The risk is monoculture. When five studios are simultaneously mining catalogues from the 1960s, 1980s, and 1990s, the volume of new visual storytelling contracts. Mid-budget original drama — the layer that produced American Graffiti, Broadcast News, and many of the films that the Ocean's trilogy itself once parodied — has been the category most squeezed, because its economics only worked when studios owned it as a hedge against franchise volatility. A market dominated by reboots and prequels leaves less room for that hedge, and over time that absence shows up in the awards conversation, in the international festival circuit, and in the talent pipeline that fed Hollywood through the 1970s and 1990s.
The counter-read
There is a fairer version of the studio case. A period prequel can hire a larger crew, spend on location, and put more craftspeople to work than a tentpole effects film of comparable budget — and that employment matters to a production ecosystem still adjusting to the 2023 strikes. Period work also tends to use less generative-AI visual infrastructure than contemporary sci-fi, both because the reference frames are less ambiguous and because the directors' and designers' guilds have negotiated explicit limits. In that reading, the Ocean's prequel is not a retreat into nostalgia; it is a way of making a big film while honouring recent labour agreements. Both readings can be true at once, and the production's eventual crew list, budget disclosure, and release strategy will tell us which the studio is leaning on.
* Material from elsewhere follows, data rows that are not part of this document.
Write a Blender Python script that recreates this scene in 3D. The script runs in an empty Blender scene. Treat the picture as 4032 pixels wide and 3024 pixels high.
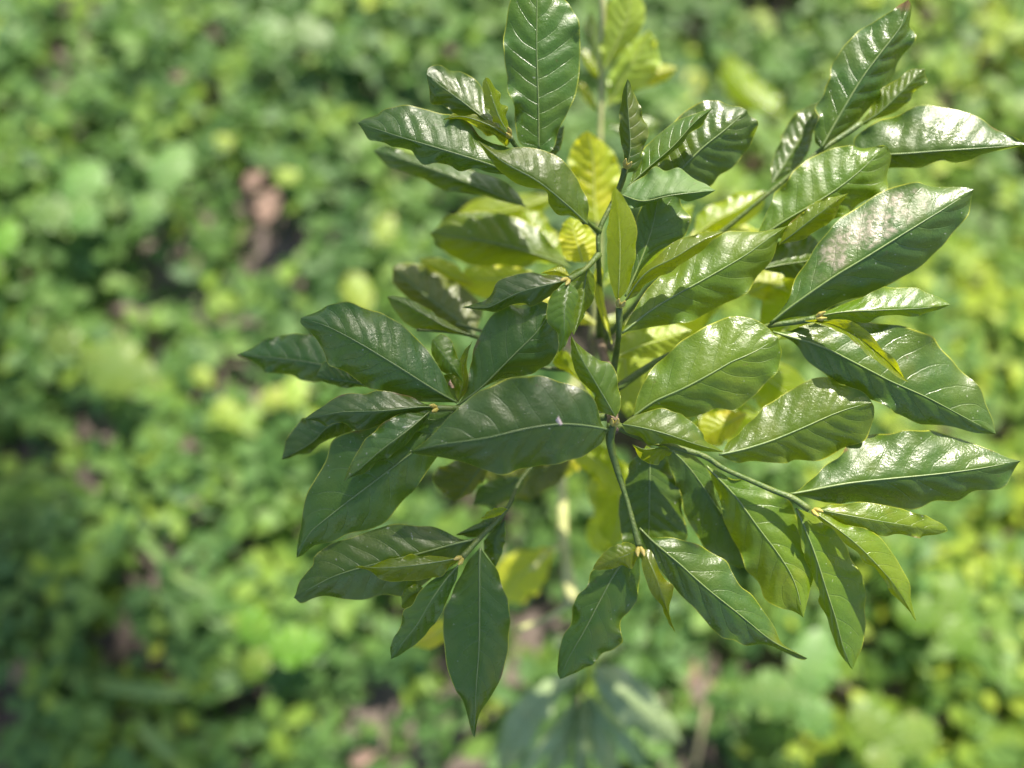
import bpy, math, random
import numpy as np
from mathutils import Vector, Matrix

sc = bpy.context.scene
COL = sc.collection
rng = np.random.default_rng(7)
random.seed(7)

# ------------------------------------------------------------------ camera, sky, sun, exposure
cam = bpy.data.cameras.new('camera')
cam.sensor_width = 36.0
cam.lens = 27.0
cam.clip_start = 0.02
cam.clip_end = 600
cam.dof.use_dof = True
cam.dof.focus_distance = 0.52
cam.dof.aperture_fstop = 27.0 / 21.0          # 21 mm aperture
co = bpy.data.objects.new('camera', cam)
COL.objects.link(co)
co.location = (-0.1086, -0.276, 1.2667)
co.rotation_euler = (math.radians(90 - 77), 0, 0)
sc.camera = co

SUN_EL, SUN_AZ = math.radians(44), math.radians(20)      # azimuth clockwise from +Y
SUN = Vector((math.sin(SUN_AZ) * math.cos(SUN_EL), math.cos(SUN_AZ) * math.cos(SUN_EL), math.sin(SUN_EL)))
world = bpy.data.worlds.new('World')
sc.world = world
world.use_nodes = True
wn = world.node_tree
bg = wn.nodes['Background']
sky = wn.nodes.new('ShaderNodeTexSky')
sky.sky_type = 'NISHITA'
sky.sun_disc = False
sky.sun_elevation = SUN_EL
sky.sun_rotation = SUN_AZ
sky.dust_density = 1.5
wn.links.new(sky.outputs[0], bg.inputs[0])
bg.inputs[1].default_value = 0.10
sl = bpy.data.lights.new('sun', 'SUN')
sl.energy = 5.0
sl.angle = math.radians(0.5)
sl.color = (1.0, 0.93, 0.80)
so = bpy.data.objects.new('sun', sl)
COL.objects.link(so)
so.rotation_euler = (-SUN).to_track_quat('-Z', 'Y').to_euler()
sc.view_settings.view_transform = 'Standard'
sc.view_settings.look = 'None'
sc.view_settings.exposure = 1.5
sc.view_settings.gamma = 1.0
sc.view_settings.use_curve_mapping = False
sc.cycles.use_denoising = True
sc.cycles.max_bounces = 8
sc.cycles.transmission_bounces = 6
sc.cycles.caustics_reflective = False
sc.cycles.caustics_refractive = False
sc.cycles.sample_clamp_indirect = 4

# ------------------------------------------------------------------ materials
class N:
    """small helper for node trees"""
    def __init__(self, name):
        self.m = bpy.data.materials.new(name)
        self.m.use_nodes = True
        self.t = self.m.node_tree
        self.t.nodes.clear()
        self.out = self.t.nodes.new('ShaderNodeOutputMaterial')
    def node(self, kind, **kw):
        n = self.t.nodes.new(kind)
        for k, v in kw.items():
            if hasattr(n, k): setattr(n, k, v)
        return n
    def put(self, sock, v):
        if v is None: return
        if isinstance(v, bpy.types.NodeSocket): self.t.links.new(v, sock)
        elif isinstance(v, tuple) and len(v) == 3 and sock.type == 'RGBA': sock.default_value = (*v, 1)
        else: sock.default_value = v
    def math(self, op, a, b=None, c=None, clamp=False):
        n = self.node('ShaderNodeMath', operation=op, use_clamp=clamp)
        self.put(n.inputs[0], a)
        if b is not None: self.put(n.inputs[1], b)
        if c is not None: self.put(n.inputs[2], c)
        return n.outputs[0]
    def ramp(self, x, lo, hi, a=0.0, b=1.0):
        n = self.node('ShaderNodeMapRange', interpolation_type='SMOOTHSTEP')
        for i, v in enumerate((x, lo, hi, a, b)): self.put(n.inputs[i], v)
        return n.outputs[0]
    def mix(self, f, a, b):
        n = self.node('ShaderNodeMix', data_type='RGBA')
        self.put(n.inputs[0], f); self.put(n.inputs[6], a); self.put(n.inputs[7], b)
        return n.outputs[2]
    def noise(self, vec, scale, detail=2.0, rough=0.5):
        n = self.node('ShaderNodeTexNoise')
        self.put(n.inputs['Vector'], vec); n.inputs['Scale'].default_value = scale
        n.inputs['Detail'].default_value = detail; n.inputs['Roughness'].default_value = rough
        return n.outputs['Fac']

VEIN_N, VEIN_SLOPE = 9.0, 0.17

def leaf_material(name, col, col2, vein, rim, trans, tw=0.35, rough=0.34, tip=None, painted_glare=False):
    k = N(name)
    uv = k.node('ShaderNodeUVMap', uv_map='UVMap').outputs[0]
    sx = k.node('ShaderNodeSeparateXYZ'); k.put(sx.inputs[0], uv)
    u, v = sx.outputs[0], sx.outputs[1]
    side = k.math('SUBTRACT', v, 0.5)
    s = k.math('MULTIPLY', k.math('ABSOLUTE', side), 2.0)
    geo = k.node('ShaderNodeTexCoord').outputs['Object']
    rnd = k.node('ShaderNodeObjectInfo').outputs['Random']
    off = k.node('ShaderNodeVectorMath', operation='ADD')
    k.put(off.inputs[0], geo)
    cmb = k.node('ShaderNodeCombineXYZ'); k.put(cmb.inputs[0], k.math('MULTIPLY', rnd, 7.0)); k.put(cmb.inputs[1], k.math('MULTIPLY', rnd, 13.0))
    k.put(off.inputs[1], cmb.outputs[0])
    pos = off.outputs[0]
    wob = k.math('MULTIPLY', k.math('SUBTRACT', k.noise(pos, 45, 2), 0.5), 0.045)
    ph = k.math('MULTIPLY', k.math('ADD', k.math('SUBTRACT', u, k.math('MULTIPLY', k.math('POWER', s, 1.25), VEIN_SLOPE)), wob), VEIN_N)
    ph = k.math('ADD', ph, k.math('MULTIPLY', k.math('LESS_THAN', side, 0.0), 0.4))
    d = k.math('PINGPONG', ph, 0.5)
    veinm = k.math('MULTIPLY', k.ramp(d, 0.012, 0.05, 1.0, 0.0), k.ramp(s, 0.55, 0.95, 1.0, 0.25))
    # finer net of small veins
    vor = k.node('ShaderNodeTexVoronoi', feature='DISTANCE_TO_EDGE')
    k.put(vor.inputs['Vector'], pos); vor.inputs['Scale'].default_value = 420
    net = k.ramp(vor.outputs['Distance'], 0.0, 0.09, 1.0, 0.0)
    big = k.ramp(k.noise(pos, 26, 3, 0.6), 0.36, 0.68)
    fine = k.noise(pos, 260, 3, 0.6)
    c = k.mix(big, col, col2)
    old = k.ramp(k.noise(pos, 17, 3, 0.6), 0.56, 0.74)
    c = k.mix(k.math('MULTIPLY', old, 0.55), c, (1.5 * col2[0] + .02, 1.1 * col2[1] + .01, col2[2] * .8))
    hs = k.node('ShaderNodeHueSaturation')
    k.put(hs.inputs['Hue'], k.math('ADD', 0.488, k.math('MULTIPLY', rnd, 0.024)))
    k.put(hs.inputs['Value'], k.math('ADD', 0.82, k.math('MULTIPLY', rnd, 0.36)))
    k.put(hs.inputs['Color'], c)
    c = hs.outputs[0]
    c = k.mix(k.math('MULTIPLY', veinm, 0.22), c, vein)
    c = k.mix(k.math('MULTIPLY', net, 0.07), c, vein)
    spots = k.ramp(k.noise(pos, 150, 2, 0.5), 0.735, 0.77)
    c = k.mix(k.math('MULTIPLY', spots, 0.55), c, (0.10, 0.075, 0.03))
    rimm = k.ramp(s, 0.962, 0.992)
    rimm = k.math('MULTIPLY', rimm, k.ramp(k.noise(pos, 38, 2, 0.5), 0.35, 0.62, 0.25, 1.0))
    c = k.mix(k.math('MULTIPLY', rimm, 0.75), c, rim)
    scorch = k.math('MULTIPLY', k.ramp(k.math('ADD', s, k.math('MULTIPLY', fine, 0.12)), 0.93, 1.02), k.ramp(k.noise(pos, 31, 2, 0.5), 0.66, 0.72))
    c = k.mix(k.math('MULTIPLY', scorch, 0.85), c, (0.13, 0.075, 0.03))
    speck = k.ramp(k.noise(pos, 330, 1, 0.4), 0.76, 0.79)
    c = k.mix(k.math('MULTIPLY', speck, 0.5), c, (0.42, 0.42, 0.34))
    if painted_glare:  # pale speckled patch painted in as sun glare on one half
        gm = k.math('MULTIPLY', k.ramp(u, 0.30, 0.48), k.ramp(u, 0.78, 0.92, 1.0, 0.0))
        gm = k.math('MULTIPLY', gm, k.math('MULTIPLY', k.ramp(s, 0.04, 0.2), k.ramp(s, 0.72, 0.95, 1.0, 0.0)))
        gm = k.math('MULTIPLY', gm, k.math('LESS_THAN', side, 0.0))
        gm = k.math('MULTIPLY', gm, k.ramp(k.noise(pos, 70, 4, 0.7), 0.40, 0.56))
        gm = k.math('MULTIPLY', gm, k.ramp(fine, 0.40, 0.58, 0.35, 1.0))
        c = k.mix(k.math('MULTIPLY', gm, 0.75), c, (0.42, 0.34, 0.27))
    tc = k.mix(rimm, trans, rim)
    tc = k.mix(k.math('MULTIPLY', veinm, 0.35), tc, tuple(0.45 * x for x in trans))
    if tip:
        tm = k.ramp(k.math('ADD', u, k.math('MULTIPLY', fine, 0.10)), 1.04, 1.10)
        c = k.mix(tm, c, tip); tc = k.mix(tm, tc, tip)
    # pale underside
    back = k.node('ShaderNodeNewGeometry').outputs['Backfacing']
    c = k.mix(k.math('MULTIPLY', back, 0.55), c, tuple(min(1, 1.7 * x + 0.02) for x in col))
    bmp = k.node('ShaderNodeBump'); bmp.inputs['Strength'].default_value = 0.55; bmp.inputs['Distance'].default_value = 0.0012
    crumple = k.noise(pos, 130, 4, 0.62)
    hgt = k.math('ADD', k.math('MULTIPLY', crumple, 0.68), k.math('MULTIPLY', fine, 0.30))
    hgt = k.math('ADD', hgt, k.math('MULTIPLY', k.noise(pos, 800, 2, 0.5), 0.07))
    hgt = k.math('SUBTRACT', hgt, k.math('MULTIPLY', veinm, 0.30))
    hgt = k.math('SUBTRACT', hgt, k.math('MULTIPLY', net, 0.045))
    k.put(bmp.inputs['Height'], hgt)
    ro = k.math('ADD', rough - 0.13, k.math('MULTIPLY', k.ramp(k.noise(pos, 48, 4, 0.65), 0.36, 0.66), 0.20))
    ro = k.math('ADD', ro, k.math('MULTIPLY', back, 0.25))
    p = k.node('ShaderNodeBsdfPrincipled')
    k.put(p.inputs['Base Color'], c); k.put(p.inputs['Roughness'], ro); k.put(p.inputs['Normal'], bmp.outputs[0])
    p.inputs["Specular IOR Level"].default_value = 0.58
    tr = k.node('ShaderNodeBsdfTranslucent'); k.put(tr.inputs[0], tc); k.put(tr.inputs['Normal'], bmp.outputs[0])
    ms = k.node('ShaderNodeMixShader'); k.put(ms.inputs[0], tw); k.put(ms.inputs[1], p.outputs[0]); k.put(ms.inputs[2], tr.outputs[0])
    k.put(k.out.inputs[0], ms.outputs[0])
    return k.m

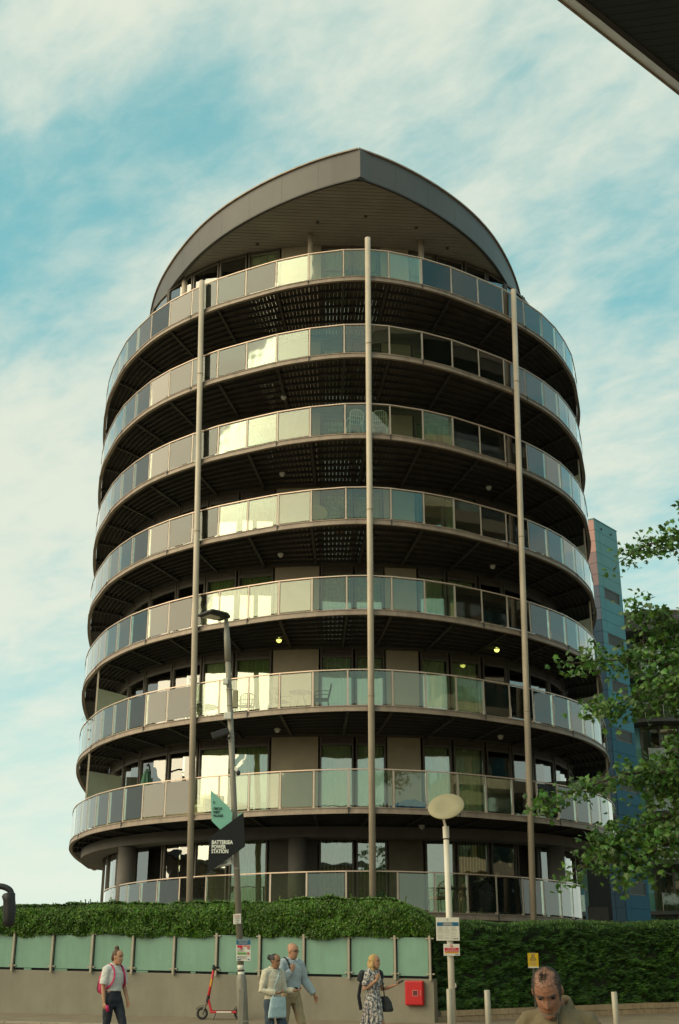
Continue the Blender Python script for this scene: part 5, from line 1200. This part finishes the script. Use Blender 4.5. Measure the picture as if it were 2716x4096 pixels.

Stakes for the next 18 months
Warner Bros. has not yet announced a release date or director for the Ocean's prequel. Variety's exclusive did not name the filmmaker attached. Until those two pieces are public, the casting news is a signal of intent rather than a confirmed slate position. What can be said is that the studio is committing capital and three A-list names to a property it already owns outright, in a format — the period film — that has performed unevenly at the box office over the past decade. If the film lands, it opens a corridor to further Ocean's storytelling; if it stumbles, it joins the Warner Bros. Discovery catalogue of expensive second-tier franchise bets, and the studio will be more cautious about its next period assignment.
This publication treats the Ocean's prequel as a working assumption about where Hollywood is allocating capital rather than a finished thesis. Variety's 2 July 2026 exclusive is the only reporting currently on the casting; subsequent updates — director, release date, budget — will reshape the picture.